Well, it was 30 years ago that Dad made the Treasure Boxes, but just recently one came to light. Mom was cleaning-out an old closet and found one. It was locked. Talking to my sister Ruthie on the phone she mentioned the Treasure Box.
“In the closet in the back room upstairs?” Ruthie asked.
“Yeah,” Mom said.
“It’s mine,” Ruthie said.
“Are you sure?” Mom asked. “I was going to open it to find out whose it was, but it’s locked.”
“I’m sure,” Ruthie said. “I’ve got the key, so don’t break the lock.”
“You’ve got the key?” Mom asked.
“Yeah, it’s right here on my key ring.”
Only Ruthie. Understand, Ruthie moved out of my parents’ house decades ago. She’s now a mother herself, and a scientist with a Ph.D. in some branch of physics she’s explained to me, but I still don’t understand. She works in a fancy lab with ID badges and security codes, making some kind of space-age materials the name of which I can’t pronounce, whose uses have also been explained to me but which I still don’t understand. After all these years, Ruthie is still carrying the little tin key to her Treasure Box amid a jumble of industrial lab keys and secure-entry swipe fobs.

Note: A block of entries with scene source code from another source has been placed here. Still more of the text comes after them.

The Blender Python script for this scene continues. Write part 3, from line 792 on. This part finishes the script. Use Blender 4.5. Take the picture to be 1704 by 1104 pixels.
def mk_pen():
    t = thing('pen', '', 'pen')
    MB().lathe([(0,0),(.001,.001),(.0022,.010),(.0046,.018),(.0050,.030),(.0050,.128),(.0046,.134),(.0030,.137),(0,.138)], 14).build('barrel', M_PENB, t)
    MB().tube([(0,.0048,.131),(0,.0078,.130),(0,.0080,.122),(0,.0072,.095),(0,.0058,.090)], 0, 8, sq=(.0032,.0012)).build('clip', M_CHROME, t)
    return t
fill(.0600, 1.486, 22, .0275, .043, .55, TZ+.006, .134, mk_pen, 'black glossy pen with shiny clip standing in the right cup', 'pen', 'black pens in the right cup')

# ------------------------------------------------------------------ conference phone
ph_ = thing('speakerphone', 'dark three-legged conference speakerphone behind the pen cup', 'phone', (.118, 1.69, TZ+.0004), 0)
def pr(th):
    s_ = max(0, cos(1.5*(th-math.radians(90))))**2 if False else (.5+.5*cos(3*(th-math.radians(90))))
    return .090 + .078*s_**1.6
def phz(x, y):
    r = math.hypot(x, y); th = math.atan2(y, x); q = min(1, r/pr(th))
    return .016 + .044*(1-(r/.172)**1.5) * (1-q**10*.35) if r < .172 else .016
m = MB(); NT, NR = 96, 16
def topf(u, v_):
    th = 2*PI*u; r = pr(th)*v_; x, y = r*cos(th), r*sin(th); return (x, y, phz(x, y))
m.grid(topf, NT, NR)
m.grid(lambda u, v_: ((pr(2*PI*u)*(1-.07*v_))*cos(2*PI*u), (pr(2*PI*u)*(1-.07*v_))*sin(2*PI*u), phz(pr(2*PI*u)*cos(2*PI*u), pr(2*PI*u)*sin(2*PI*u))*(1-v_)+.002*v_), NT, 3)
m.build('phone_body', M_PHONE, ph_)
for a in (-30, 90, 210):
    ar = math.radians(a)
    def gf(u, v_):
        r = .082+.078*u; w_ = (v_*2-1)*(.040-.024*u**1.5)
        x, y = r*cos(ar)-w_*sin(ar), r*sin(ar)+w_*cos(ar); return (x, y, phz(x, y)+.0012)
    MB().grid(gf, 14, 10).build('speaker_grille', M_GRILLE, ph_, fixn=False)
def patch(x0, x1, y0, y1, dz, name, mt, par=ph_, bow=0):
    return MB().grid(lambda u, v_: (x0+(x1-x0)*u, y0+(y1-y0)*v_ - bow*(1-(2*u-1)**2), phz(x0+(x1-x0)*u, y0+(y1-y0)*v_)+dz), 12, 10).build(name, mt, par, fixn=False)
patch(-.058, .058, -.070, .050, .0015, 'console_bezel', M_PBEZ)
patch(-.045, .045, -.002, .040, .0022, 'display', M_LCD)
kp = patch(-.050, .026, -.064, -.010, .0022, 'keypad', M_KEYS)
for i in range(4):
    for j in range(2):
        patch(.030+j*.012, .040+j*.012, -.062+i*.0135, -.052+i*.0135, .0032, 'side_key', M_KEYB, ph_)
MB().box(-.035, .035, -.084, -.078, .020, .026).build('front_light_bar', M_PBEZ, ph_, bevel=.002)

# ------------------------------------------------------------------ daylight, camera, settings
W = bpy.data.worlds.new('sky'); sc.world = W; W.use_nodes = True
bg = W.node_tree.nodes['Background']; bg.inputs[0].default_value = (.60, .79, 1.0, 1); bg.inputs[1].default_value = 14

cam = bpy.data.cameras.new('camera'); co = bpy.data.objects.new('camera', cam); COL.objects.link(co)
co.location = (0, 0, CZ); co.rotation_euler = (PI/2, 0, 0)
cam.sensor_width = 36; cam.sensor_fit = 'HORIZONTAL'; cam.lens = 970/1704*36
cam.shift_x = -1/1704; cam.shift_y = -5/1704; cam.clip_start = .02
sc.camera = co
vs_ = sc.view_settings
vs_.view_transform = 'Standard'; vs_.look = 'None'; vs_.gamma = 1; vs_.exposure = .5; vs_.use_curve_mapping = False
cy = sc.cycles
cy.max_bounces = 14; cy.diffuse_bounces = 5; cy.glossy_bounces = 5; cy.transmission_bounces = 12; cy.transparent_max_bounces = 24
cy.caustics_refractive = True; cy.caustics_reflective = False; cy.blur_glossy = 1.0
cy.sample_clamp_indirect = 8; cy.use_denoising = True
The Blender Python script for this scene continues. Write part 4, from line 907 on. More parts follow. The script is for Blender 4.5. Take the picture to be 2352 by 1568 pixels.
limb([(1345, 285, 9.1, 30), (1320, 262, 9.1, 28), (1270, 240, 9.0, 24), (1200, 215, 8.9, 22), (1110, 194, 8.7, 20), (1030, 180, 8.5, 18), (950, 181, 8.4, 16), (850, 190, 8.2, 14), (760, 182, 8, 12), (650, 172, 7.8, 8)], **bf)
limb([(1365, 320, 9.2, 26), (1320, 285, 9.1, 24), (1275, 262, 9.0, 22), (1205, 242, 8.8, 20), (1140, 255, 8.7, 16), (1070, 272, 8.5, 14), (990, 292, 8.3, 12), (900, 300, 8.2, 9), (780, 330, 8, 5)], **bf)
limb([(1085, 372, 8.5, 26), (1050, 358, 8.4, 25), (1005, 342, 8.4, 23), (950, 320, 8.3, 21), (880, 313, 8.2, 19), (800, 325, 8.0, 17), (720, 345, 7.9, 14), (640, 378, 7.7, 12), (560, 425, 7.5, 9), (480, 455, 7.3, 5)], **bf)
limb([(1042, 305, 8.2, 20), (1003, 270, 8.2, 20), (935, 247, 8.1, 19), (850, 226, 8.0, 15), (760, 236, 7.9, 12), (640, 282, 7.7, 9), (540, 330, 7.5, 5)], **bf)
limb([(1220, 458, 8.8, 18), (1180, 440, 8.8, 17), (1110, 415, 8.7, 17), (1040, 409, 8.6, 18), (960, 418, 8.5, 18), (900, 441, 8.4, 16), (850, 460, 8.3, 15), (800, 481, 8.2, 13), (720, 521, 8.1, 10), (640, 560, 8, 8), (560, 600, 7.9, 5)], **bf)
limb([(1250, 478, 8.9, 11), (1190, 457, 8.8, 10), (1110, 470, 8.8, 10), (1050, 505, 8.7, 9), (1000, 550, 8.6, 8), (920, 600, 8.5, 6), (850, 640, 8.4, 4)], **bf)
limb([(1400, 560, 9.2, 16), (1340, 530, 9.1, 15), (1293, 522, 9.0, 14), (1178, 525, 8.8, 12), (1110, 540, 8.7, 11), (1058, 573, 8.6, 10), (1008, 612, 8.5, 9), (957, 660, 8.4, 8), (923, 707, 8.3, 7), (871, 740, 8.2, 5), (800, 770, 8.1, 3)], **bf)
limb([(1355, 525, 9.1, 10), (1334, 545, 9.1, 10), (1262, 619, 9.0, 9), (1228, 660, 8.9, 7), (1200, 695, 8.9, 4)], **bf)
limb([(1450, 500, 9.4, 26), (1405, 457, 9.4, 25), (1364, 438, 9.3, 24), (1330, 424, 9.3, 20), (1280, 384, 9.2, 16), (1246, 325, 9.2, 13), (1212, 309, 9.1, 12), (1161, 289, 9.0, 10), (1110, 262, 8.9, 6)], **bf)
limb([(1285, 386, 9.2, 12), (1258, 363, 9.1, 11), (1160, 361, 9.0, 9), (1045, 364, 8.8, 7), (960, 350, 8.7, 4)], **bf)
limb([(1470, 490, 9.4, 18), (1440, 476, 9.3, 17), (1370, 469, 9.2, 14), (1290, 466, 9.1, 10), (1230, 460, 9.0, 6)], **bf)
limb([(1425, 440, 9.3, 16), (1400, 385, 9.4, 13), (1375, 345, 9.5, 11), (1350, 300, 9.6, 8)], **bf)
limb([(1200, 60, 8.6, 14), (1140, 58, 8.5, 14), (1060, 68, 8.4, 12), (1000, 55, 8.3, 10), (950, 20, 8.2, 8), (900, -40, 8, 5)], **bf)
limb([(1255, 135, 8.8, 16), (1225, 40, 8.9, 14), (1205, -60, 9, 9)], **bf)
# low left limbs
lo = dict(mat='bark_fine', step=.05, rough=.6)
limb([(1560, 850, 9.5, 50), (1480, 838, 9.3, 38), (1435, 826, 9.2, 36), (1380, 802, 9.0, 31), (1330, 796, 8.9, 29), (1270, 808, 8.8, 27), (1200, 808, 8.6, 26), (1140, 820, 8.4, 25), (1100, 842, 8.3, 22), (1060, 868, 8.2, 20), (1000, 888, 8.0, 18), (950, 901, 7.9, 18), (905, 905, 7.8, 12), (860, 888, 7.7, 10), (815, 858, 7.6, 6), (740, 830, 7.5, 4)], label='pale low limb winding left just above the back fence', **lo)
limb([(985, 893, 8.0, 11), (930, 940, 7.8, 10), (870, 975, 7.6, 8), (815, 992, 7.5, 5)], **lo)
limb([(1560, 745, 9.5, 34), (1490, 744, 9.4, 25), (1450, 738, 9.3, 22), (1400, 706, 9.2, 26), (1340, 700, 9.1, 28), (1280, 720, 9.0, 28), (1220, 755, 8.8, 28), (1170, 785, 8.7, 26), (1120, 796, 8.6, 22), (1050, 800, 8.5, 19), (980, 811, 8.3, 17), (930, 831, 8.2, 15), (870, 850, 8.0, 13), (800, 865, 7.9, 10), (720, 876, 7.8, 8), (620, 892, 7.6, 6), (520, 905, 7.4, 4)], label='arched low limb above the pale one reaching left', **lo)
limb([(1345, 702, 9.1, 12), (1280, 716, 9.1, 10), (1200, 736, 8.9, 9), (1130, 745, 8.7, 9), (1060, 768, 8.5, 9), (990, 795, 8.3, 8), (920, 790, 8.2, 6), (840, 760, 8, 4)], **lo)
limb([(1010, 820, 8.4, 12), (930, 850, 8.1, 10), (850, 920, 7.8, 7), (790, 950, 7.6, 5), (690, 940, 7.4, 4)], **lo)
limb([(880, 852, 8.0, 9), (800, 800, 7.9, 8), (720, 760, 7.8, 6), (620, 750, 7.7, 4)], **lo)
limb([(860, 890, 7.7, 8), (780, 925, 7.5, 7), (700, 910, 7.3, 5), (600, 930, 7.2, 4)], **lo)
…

When Ruthie went home, she produced the key and opened the Treasure Box. Within were her childhood treasures, including a “My First Science Kit” that had seen some hard use but was carefully stowed and still well preserved.
It reminded me of Jesus’ description of the Kingdom of Heaven: it’s like a mustard seed. It’s the smallest of seeds, but, Jesus said: “‘once it is sown, it springs up and becomes the largest of plants and puts forth large branches, so that the birds of the sky can dwell in its shade’” (Mk, 4: 32).
As fathers, one of our tasks is to plant seeds for our children. Seeds of imagination and possibility that can take root and, with love and encouragement, flourish. Small beginnings, like a “My First Science Kit”, in time can grow into something we can’t imagine now. Most of us won’t get the chance to see into our kids’ childhood Treasure Chest years later and learn what those seeds of possibility meant to them. But those seeds are the real treasures of childhood. They are the memories our kids carry with them, like little tin keys, into adulthood. They are the beginnings of their future. And there’s one seed that’s more important than any other: “‘the words of eternal life’”, which Jesus alone has (Jn 6: 68). If we can help that seed take root, nourish and cultivate it, when our kids leave home hopefully they’ll have the Keys of the Kingdom to take with them.